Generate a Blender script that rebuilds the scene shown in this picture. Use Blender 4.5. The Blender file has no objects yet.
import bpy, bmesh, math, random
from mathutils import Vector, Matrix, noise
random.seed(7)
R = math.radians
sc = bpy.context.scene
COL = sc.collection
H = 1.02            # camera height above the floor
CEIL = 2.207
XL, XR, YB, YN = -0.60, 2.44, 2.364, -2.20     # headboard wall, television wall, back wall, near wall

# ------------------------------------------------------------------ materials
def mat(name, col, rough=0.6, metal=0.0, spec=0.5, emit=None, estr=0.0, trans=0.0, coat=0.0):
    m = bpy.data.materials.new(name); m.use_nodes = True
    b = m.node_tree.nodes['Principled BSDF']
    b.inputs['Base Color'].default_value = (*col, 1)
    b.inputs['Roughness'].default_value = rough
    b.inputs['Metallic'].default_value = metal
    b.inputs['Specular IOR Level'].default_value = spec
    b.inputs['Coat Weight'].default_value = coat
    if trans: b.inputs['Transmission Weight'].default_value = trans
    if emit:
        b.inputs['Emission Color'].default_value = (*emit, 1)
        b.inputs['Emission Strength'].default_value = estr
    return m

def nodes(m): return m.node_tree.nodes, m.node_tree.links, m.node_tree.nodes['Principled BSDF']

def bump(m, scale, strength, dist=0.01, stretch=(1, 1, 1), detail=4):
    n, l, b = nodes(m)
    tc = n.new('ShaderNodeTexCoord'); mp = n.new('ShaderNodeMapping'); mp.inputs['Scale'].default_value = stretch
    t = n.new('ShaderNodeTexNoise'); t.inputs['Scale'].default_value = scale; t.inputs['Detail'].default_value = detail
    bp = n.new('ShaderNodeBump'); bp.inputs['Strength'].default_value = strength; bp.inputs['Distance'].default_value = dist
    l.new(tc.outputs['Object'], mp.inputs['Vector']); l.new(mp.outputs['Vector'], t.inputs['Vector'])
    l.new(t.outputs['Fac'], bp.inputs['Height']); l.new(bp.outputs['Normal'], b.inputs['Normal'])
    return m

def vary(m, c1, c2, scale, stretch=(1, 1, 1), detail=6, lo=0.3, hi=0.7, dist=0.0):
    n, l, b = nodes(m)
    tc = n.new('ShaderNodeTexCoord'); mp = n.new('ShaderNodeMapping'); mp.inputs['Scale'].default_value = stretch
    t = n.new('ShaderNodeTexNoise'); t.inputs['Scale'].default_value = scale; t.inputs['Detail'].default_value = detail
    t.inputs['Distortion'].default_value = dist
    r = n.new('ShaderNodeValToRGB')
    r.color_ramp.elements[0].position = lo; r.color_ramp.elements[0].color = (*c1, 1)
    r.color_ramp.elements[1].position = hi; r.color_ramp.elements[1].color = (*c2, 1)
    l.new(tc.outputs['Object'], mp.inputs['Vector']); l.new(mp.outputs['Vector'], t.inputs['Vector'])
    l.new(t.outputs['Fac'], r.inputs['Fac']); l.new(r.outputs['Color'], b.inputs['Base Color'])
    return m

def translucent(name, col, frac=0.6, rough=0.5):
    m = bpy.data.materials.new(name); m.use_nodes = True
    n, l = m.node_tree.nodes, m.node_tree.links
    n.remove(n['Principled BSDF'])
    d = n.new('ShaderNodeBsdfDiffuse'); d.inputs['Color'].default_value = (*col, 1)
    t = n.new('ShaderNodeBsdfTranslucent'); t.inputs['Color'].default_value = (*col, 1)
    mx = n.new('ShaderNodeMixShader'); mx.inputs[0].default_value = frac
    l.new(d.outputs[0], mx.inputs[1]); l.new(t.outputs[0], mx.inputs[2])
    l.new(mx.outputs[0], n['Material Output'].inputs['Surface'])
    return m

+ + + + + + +

Transcribe the data above in full, exactly.

_The output_.
Generate a Blender script that rebuilds the scene shown in this picture. Use Blender 4.5. The Blender file has no objects yet.
import bpy, bmesh, math, random
from mathutils import Vector, Matrix, noise
random.seed(7)
R = math.radians
sc = bpy.context.scene
COL = sc.collection
H = 1.02            # camera height above the floor
CEIL = 2.207
XL, XR, YB, YN = -0.60, 2.44, 2.364, -2.20     # headboard wall, television wall, back wall, near wall

# ------------------------------------------------------------------ materials
def mat(name, col, rough=0.6, metal=0.0, spec=0.5, emit=None, estr=0.0, trans=0.0, coat=0.0):
    m = bpy.data.materials.new(name); m.use_nodes = True
    b = m.node_tree.nodes['Principled BSDF']
    b.inputs['Base Color'].default_value = (*col, 1)
    b.inputs['Roughness'].default_value = rough
    b.inputs['Metallic'].default_value = metal
    b.inputs['Specular IOR Level'].default_value = spec
    b.inputs['Coat Weight'].default_value = coat
    if trans: b.inputs['Transmission Weight'].default_value = trans
    if emit:
        b.inputs['Emission Color'].default_value = (*emit, 1)
        b.inputs['Emission Strength'].default_value = estr
    return m

def nodes(m): return m.node_tree.nodes, m.node_tree.links, m.node_tree.nodes['Principled BSDF']

def bump(m, scale, strength, dist=0.01, stretch=(1, 1, 1), detail=4):
    n, l, b = nodes(m)
    tc = n.new('ShaderNodeTexCoord'); mp = n.new('ShaderNodeMapping'); mp.inputs['Scale'].default_value = stretch
    t = n.new('ShaderNodeTexNoise'); t.inputs['Scale'].default_value = scale; t.inputs['Detail'].default_value = detail
    bp = n.new('ShaderNodeBump'); bp.inputs['Strength'].default_value = strength; bp.inputs['Distance'].default_value = dist
    l.new(tc.outputs['Object'], mp.inputs['Vector']); l.new(mp.outputs['Vector'], t.inputs['Vector'])
    l.new(t.outputs['Fac'], bp.inputs['Height']); l.new(bp.outputs['Normal'], b.inputs['Normal'])
    return m

def vary(m, c1, c2, scale, stretch=(1, 1, 1), detail=6, lo=0.3, hi=0.7, dist=0.0):
    n, l, b = nodes(m)
    tc = n.new('ShaderNodeTexCoord'); mp = n.new('ShaderNodeMapping'); mp.inputs['Scale'].default_value = stretch
    t = n.new('ShaderNodeTexNoise'); t.inputs['Scale'].default_value = scale; t.inputs['Detail'].default_value = detail
    t.inputs['Distortion'].default_value = dist
    r = n.new('ShaderNodeValToRGB')
    r.color_ramp.elements[0].position = lo; r.color_ramp.elements[0].color = (*c1, 1)
    r.color_ramp.elements[1].position = hi; r.color_ramp.elements[1].color = (*c2, 1)
    l.new(tc.outputs['Object'], mp.inputs['Vector']); l.new(mp.outputs['Vector'], t.inputs['Vector'])
    l.new(t.outputs['Fac'], r.inputs['Fac']); l.new(r.outputs['Color'], b.inputs['Base Color'])
    return m

def translucent(name, col, frac=0.6, rough=0.5):
    m = bpy.data.materials.new(name); m.use_nodes = True
    n, l = m.node_tree.nodes, m.node_tree.links
    n.remove(n['Principled BSDF'])
    d = n.new('ShaderNodeBsdfDiffuse'); d.inputs['Color'].default_value = (*col, 1)
    t = n.new('ShaderNodeBsdfTranslucent'); t.inputs['Color'].default_value = (*col, 1)
    mx = n.new('ShaderNodeMixShader'); mx.inputs[0].default_value = frac
    l.new(d.outputs[0], mx.inputs[1]); l.new(t.outputs[0], mx.inputs[2])
    l.new(mx.outputs[0], n['Material Output'].inputs['Surface'])
    return m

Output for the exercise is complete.